Wednesday, March 18, 2009

The Lady Vanishes

I once quietly stalked Natasha Richardson and Liam Neeson on Broadway with my daughter, Middle Babe, walking stealthily behind them for about six blocks until they turned right on a street in the West Sixties -- I think it was W67th Street -- and into a luxury building.

They were wearing sunglasses and holding hands.

"Well?" I asked my daughter, standing stupidly on the street as our movie stars greeted the doorman and disappeared inside an elevator.

"Pointless but cool," my daughter summarized. "Let's check out the Gap," she suggested, heading back to Broadway.

Earlier today, before Natasha Richardson's death was announced, I sent my daughter a message on Facebook reminding her of our long-ago adventure. After accusing me of being Perez Hilton, Middle Babe conceded that the news about Richardson was horribly sad...and that, yes, she remembered we had once stalked her and Liam Neeson.

It was a while ago when we did that; I think Middle Babe was a freshman in high school. Still, I didn't need to explain to her who Richardson and Neeson were after I spotted them on the street. She recognized them, having seen The Parent Trap and Schindler's List.

My Facebook message reached Middle Babe in Dublin, where she was recovering from St. Patrick's Day with one of her best friends, who is taking a semester at Trinity. I'm bound for Dublin tomorrow night to spend the weekend with her, HOBB and Little Babe...and then I'm onto Berlin to visit Big Babe, my oldest son.
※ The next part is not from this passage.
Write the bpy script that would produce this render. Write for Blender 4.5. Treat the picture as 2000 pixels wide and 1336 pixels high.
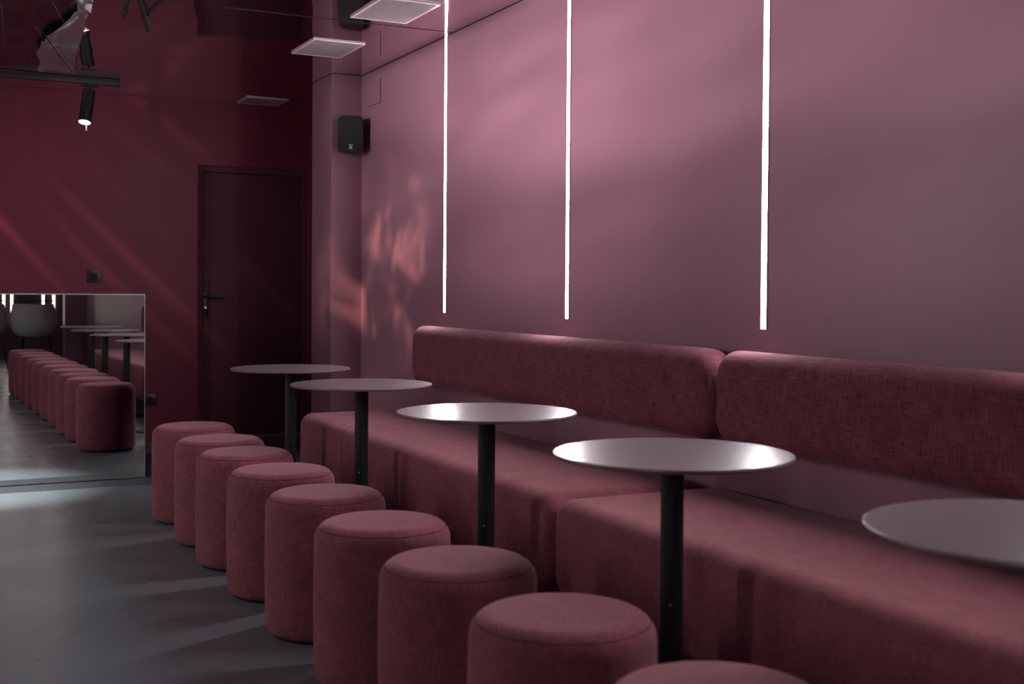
import bpy, bmesh, math, random
from mathutils import Vector, Matrix, noise as mnoise

for o in list(bpy.data.objects):
    bpy.data.objects.remove(o, do_unlink=True)
scene = bpy.context.scene
col = scene.collection

# ------------------------------------------------------------------ camera
CAM_H = 1.17
yaw, pit, roll = 0.4604, -0.02, 0.0072
fw = Vector((math.sin(yaw)*math.cos(pit), math.cos(yaw)*math.cos(pit), math.sin(pit)))
r = Vector((math.cos(yaw), -math.sin(yaw), 0)); u = r.cross(fw)
r2 = math.cos(roll)*r + math.sin(roll)*u
u2 = -math.sin(roll)*r + math.cos(roll)*u
cd = bpy.data.cameras.new('camera'); cam = bpy.data.objects.new('camera', cd); col.objects.link(cam)
m = Matrix((r2, u2, -fw)).transposed().to_4x4(); m.translation = Vector((0, 0, CAM_H))
cam.matrix_world = m
cd.sensor_width = 36; cd.lens = 2336.5/2000*36; cd.shift_y = -55.5/2000
cd.clip_start = 0.05; cd.clip_end = 100
cd.dof.use_dof = True; cd.dof.focus_distance = 5.6; cd.dof.aperture_fstop = 3.2
scene.camera = cam

# ------------------------------------------------------------------ world, exposure
w = bpy.data.worlds.new('world'); scene.world = w; w.use_nodes = True
w.node_tree.nodes['Background'].inputs[0].default_value = (0.010, 0.008, 0.009, 1)
w.node_tree.nodes['Background'].inputs[1].default_value = 1.0
vs = scene.view_settings
vs.view_transform = 'Standard'; vs.look = 'None'; vs.gamma = 1; vs.exposure = 0.36; vs.use_curve_mapping = False
scene.cycles.sample_clamp_indirect = 3.0
scene.cycles.caustics_reflective = False

LED_POWER = 132.0          # radiance of the wall light lines
LEFT_LED_POWER = 155.0
BACK_LED_POWER = 4.0
SPOT_WATT = 60.0*9.2

# ------------------------------------------------------------------ materials
MATS = {}
def mat(name, color, rough=0.5, metallic=0.0, spec=0.5, emit=None, estr=0.0, coat=0.0):
    if name in MATS: return MATS[name]
    ma = bpy.data.materials.new(name); ma.use_nodes = True
    b = ma.node_tree.nodes['Principled BSDF']
    b.inputs['Base Color'].default_value = (*color, 1)
    b.inputs['Roughness'].default_value = rough
    b.inputs['Metallic'].default_value = metallic
    b.inputs['Specular IOR Level'].default_value = spec
    b.inputs['Coat Weight'].default_value = coat
    if emit:
        b.inputs['Emission Color'].default_value = (*emit, 1)
        b.inputs['Emission Strength'].default_value = estr
    MATS[name] = ma
    return ma
def N(ma, t, **kw):
    n = ma.node_tree.nodes.new(t)
    for k, v in kw.items(): setattr(n, k, v)
    return n
def L(ma, a, b): ma.node_tree.links.new(a, b)
def bsdf(ma): return ma.node_tree.nodes['Principled BSDF']

def fabric(name, c_dark, c_lite, bump=0.35, k=1.45):
    ma = mat(name, c_lite, rough=0.92, spec=0.15); b = bsdf(ma)
    b.inputs['Sheen Weight'].default_value = 0.18
    b.inputs['Sheen Roughness'].default_value = 0.45
    b.inputs['Sheen Tint'].default_value = (1.0, 0.72, 0.78, 1)
    uv = N(ma, 'ShaderNodeTexCoord')
    outs = []
    for sc in ((16*k, 270*k, 1), (270*k, 16*k, 1)):
        mp = N(ma, 'ShaderNodeMapping'); mp.inputs['Scale'].default_value = sc
        L(ma, uv.outputs['UV'], mp.inputs['Vector'])
        nz = N(ma, 'ShaderNodeTexNoise'); nz.inputs['Scale'].default_value = 1.0; nz.inputs['Detail'].default_value = 2
        L(ma, mp.outputs[0], nz.inputs['Vector']); outs.append(nz.outputs['Fac'])
    ad = N(ma, 'ShaderNodeMath', operation='ADD'); L(ma, outs[0], ad.inputs[0]); L(ma, outs[1], ad.inputs[1])
    hf = N(ma, 'ShaderNodeMath', operation='MULTIPLY'); L(ma, ad.outputs[0], hf.inputs[0]); hf.inputs[1].default_value = 0.5
    rp = N(ma, 'ShaderNodeValToRGB'); rp.color_ramp.elements[0].position = 0.40; rp.color_ramp.elements[1].position = 0.60
    rp.color_ramp.elements[0].color = (*c_dark, 1); rp.color_ramp.elements[1].color = (*c_lite, 1)
    L(ma, hf.outputs[0], rp.inputs[0])
    # large soft wear
    nz = N(ma, 'ShaderNodeTexNoise'); nz.inputs['Scale'].default_value = 9; nz.inputs['Detail'].default_value = 3
    L(ma, uv.outputs['Object'], nz.inputs['Vector'])
    mr = N(ma, 'ShaderNodeMapRange'); mr.inputs[1].default_value = .3; mr.inputs[2].default_value = .7; mr.inputs[3].default_value = .86; mr.inputs[4].default_value = 1.1
    L(ma, nz.outputs['Fac'], mr.inputs[0])
    mx = N(ma, 'ShaderNodeMix', data_type='RGBA', blend_type='MULTIPLY'); mx.inputs[0].default_value = 1
    L(ma, rp.outputs[0], mx.inputs[6]); L(ma, mr.outputs[0], mx.inputs[7]); L(ma, mx.outputs[2], b.inputs['Base Color'])
    bp = N(ma, 'ShaderNodeBump'); bp.inputs['Strength'].default_value = bump; bp.inputs['Distance'].default_value = 0.002
    L(ma, hf.outputs[0], bp.inputs['Height']); L(ma, bp.outputs[0], b.inputs['Normal'])
    return ma

def paint(name, color, rough, var=0.06, bump=0.03, spec=0.5, scale=3.0, coat=0.0):
    ma = mat(name, color, rough=rough, spec=spec, coat=coat); b = bsdf(ma)
    b.inputs['Coat Roughness'].default_value = 0.12
    tc = N(ma, 'ShaderNodeTexCoord')
    nz = N(ma, 'ShaderNodeTexNoise'); nz.inputs['Scale'].default_value = scale; nz.inputs['Detail'].default_value = 4
    L(ma, tc.outputs['Object'], nz.inputs['Vector'])
    mr = N(ma, 'ShaderNodeMapRange'); mr.inputs[1].default_value = .3; mr.inputs[2].default_value = .7; mr.inputs[3].default_value = 1-var; mr.inputs[4].default_value = 1+var
    L(ma, nz.outputs['Fac'], mr.inputs[0])
    mx = N(ma, 'ShaderNodeMix', data_type='RGBA', blend_type='MULTIPLY'); mx.inputs[0].default_value = 1
    mx.inputs[6].default_value = (*color, 1); L(ma, mr.outputs[0], mx.inputs[7]); L(ma, mx.outputs[2], b.inputs['Base Color'])
    n2 = N(ma, 'ShaderNodeTexNoise'); n2.inputs['Scale'].default_value = 60; n2.inputs['Detail'].default_value = 2
    L(ma, tc.outputs['Object'], n2.inputs['Vector'])
    bp = N(ma, 'ShaderNodeBump'); bp.inputs['Strength'].default_value = bump; bp.inputs['Distance'].default_value = 0.01
    L(ma, n2.outputs['Fac'], bp.inputs['Height']); L(ma, bp.outputs[0], b.inputs['Normal'])
    return ma

M_WALL = paint('pink_satin_paint', (0.335, 0.166, 0.220), 0.36, var=0.03, bump=0.012, scale=1.4, spec=0.36)
M_ENDWALL = paint('burgundy_paint', (0.175, 0.031, 0.053), 0.42, var=0.06, bump=0.02, scale=1.6, spec=0.18)
M_DOOR = paint('burgundy_door_paint', (0.130, 0.044, 0.060), 0.55, var=0.05, bump=0.02, spec=0.06)
M_DARKWALL = paint('dark_back_paint', (0.10, 0.045, 0.055), 0.5)
M_FABRIC = fabric('dusty_rose_linen', (0.168, 0.048, 0.063), (0.285, 0.090, 0.113))
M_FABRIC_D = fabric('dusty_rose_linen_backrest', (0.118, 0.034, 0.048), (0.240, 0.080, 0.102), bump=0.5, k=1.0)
M_SEAM = mat('seam_thread', (0.09, 0.028, 0.038), 0.95, spec=0.1)
M_BLACK = paint('black_powder_coat', (0.009, 0.009, 0.011), 0.5, var=0.1, bump=0.02, spec=0.3)
M_BLACKPL = paint('black_plastic', (0.010, 0.010, 0.011), 0.4, var=0.1, bump=0.05)
M_RUBBER = mat('black_rubber', (0.008, 0.008, 0.008), 0.8)
M_TABLE = paint('mauve_satin_laminate', (0.15, 0.118, 0.131), 0.26, var=0.03, bump=0.004, spec=0.75)
M_TABEDGE = mat('table_edge_band', (0.16, 0.10, 0.10), 0.4)
M_LED = mat('led_diffuser', (0.9, 0.9, 0.9), 0.5, emit=(1.0, 0.93, 0.97), estr=LED_POWER)
M_LEDWARM = mat('led_diffuser_warm', (0.9, 0.9, 0.9), 0.5, emit=(1.0, 0.86, 0.80), estr=BACK_LED_POWER)
M_LEDLEFT = mat('led_diffuser_left', (0.9, 0.9, 0.9), 0.5, emit=(1.0, 0.92, 0.94), estr=LEFT_LED_POWER)
M_ALU = mat('pale_aluminium', (0.62, 0.56, 0.58), 0.35, metallic=0.8)
M_GRILLE = mat('pale_pink_grille_paint', (0.62, 0.50, 0.54), 0.35)
M_GAP = mat('shadow_gap', (0.02, 0.012, 0.014), 0.8)
M_MIRROR = mat('mirror_glass', (0.80, 0.82, 0.82), 0.0, metallic=1.0)
M_MIRROREDGE = mat('mirror_polished_edge', (0.55, 0.62, 0.60), 0.15, metallic=0.6)
M_GREY = paint('grey_upholstery', (0.36, 0.35, 0.36), 0.8, var=0.1, bump=0.05)
M_LENS = mat('lit_spot_lens', (1, 1, 1), 0.4, emit=(1.0, 0.95, 0.90), estr=6.0)
M_WHITE = mat('white_print', (0.7, 0.7, 0.7), 0.5)
M_STEEL = mat('brushed_steel', (0.5, 0.5, 0.5), 0.3, metallic=1.0)
M_STRIP = paint('matte_floor_edge', (0.036, 0.038, 0.043), 0.6, var=0.1)

# polished concrete / epoxy floor
def floor_mat():
    ma = mat('grey_resin_floor', (0.12, 0.135, 0.15), 0.25, spec=0.6); b = bsdf(ma)
    tc = N(ma, 'ShaderNodeTexCoord')
    nz = N(ma, 'ShaderNodeTexNoise'); nz.inputs['Scale'].default_value = 1.1; nz.inputs['Detail'].default_value = 2; nz.inputs['Roughness'].default_value = .5
    L(ma, tc.outputs['Object'], nz.inputs['Vector'])
    rp = N(ma, 'ShaderNodeValToRGB'); e = rp.color_ramp.elements
    e[0].position = .3; e[0].color = (0.140, 0.163, 0.184, 1); e[1].position = .72; e[1].color = (0.152, 0.176, 0.198, 1)
    L(ma, nz.outputs['Fac'], rp.inputs[0]); L(ma, rp.outputs[0], b.inputs['Base Color'])
    mr = N(ma, 'ShaderNodeMapRange'); mr.inputs[3].default_value = .24; mr.inputs[4].default_value = .32
    n3 = N(ma, 'ShaderNodeTexNoise'); n3.inputs['Scale'].default_value = 2.2; n3.inputs['Detail'].default_value = 2
    L(ma, tc.outputs['Object'], n3.inputs['Vector']); L(ma, n3.outputs['Fac'], mr.inputs[0]); L(ma, mr.outputs[0], b.inputs['Roughness'])
    n2 = N(ma, 'ShaderNodeTexNoise'); n2.inputs['Scale'].default_value = 5; n2.inputs['Detail'].default_value = 2
    L(ma, tc.outputs['Object'], n2.inputs['Vector'])
    bp = N(ma, 'ShaderNodeBump'); bp.inputs['Strength'].default_value = 0.0; bp.inputs['Distance'].default_value = 0.01
    return ma
M_FLOOR = floor_mat()
M_CEIL = mat('glossy_stretch_ceiling', (0.88, 0.78, 0.82), 0.045, metallic=1.0, spec=0.8)
M_FOIL = mat('silver_foil', (0.50, 0.48, 0.49), 0.20, metallic=0.75)
M_FOILBLACK = mat('black_foil', (0.05, 0.055, 0.055), 0.2, metallic=0.9)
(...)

Nothing but nothing is ready for this trip. I've been consumed by work, the cleaning lady is MIA, there were Parent-Teacher conferences this afternoon followed by a drive out to Great Neck to see NOBB (niece of Bungalow Babe) perform (steal the show) in Beauty and the Beast

Leaving the show at intermission, I dashed back to the city with the intention of getting a jump on all that needed to get done -- laundry, packing, purchasing items on a Wish List for Big Babe, work assignments -- before I boarded my plane.

Sitting down in front of my computer close to 11 pm, the staccato headline jumped out at me, confirming the rumors of the past day: Natasha Richardson is Dead at 45.

I stopped in my tracks to observe a moment of silence, enveloped by sadness for the actress I first noticed in The Handmaid's Tale.

And reorder my priorities.

It is nearing midnight. I am not Perez Hilton but I find myself thinking of Natasha Richardson and the unkind way that death came for her. I think of her famous husband and her young sons, imagine the terrible shock of her unheralded departure. I think of her family, the names that are a Who's Who of contemporary theatre and film.

I grieve for her mother, that immovable, impossible icon Vanessa Redgrave. I ponder the unspeakable cruelty of a mother having to bury her child.

The suddenness of this particular death rivets and terrifies us. We want to rewind the footage so as to track the stealthy progress of the Angel of Death as he moved to claim her, note the snares he had set, see how he covered up his work, tricking everyone into a false sense of security.

Most of all, her.

For Natasha Richardson, the thinnest of veils separated this world from the world to come.

I think of her death as when last I had seen her -- standing in the lobby of a building one moment, gone a second later.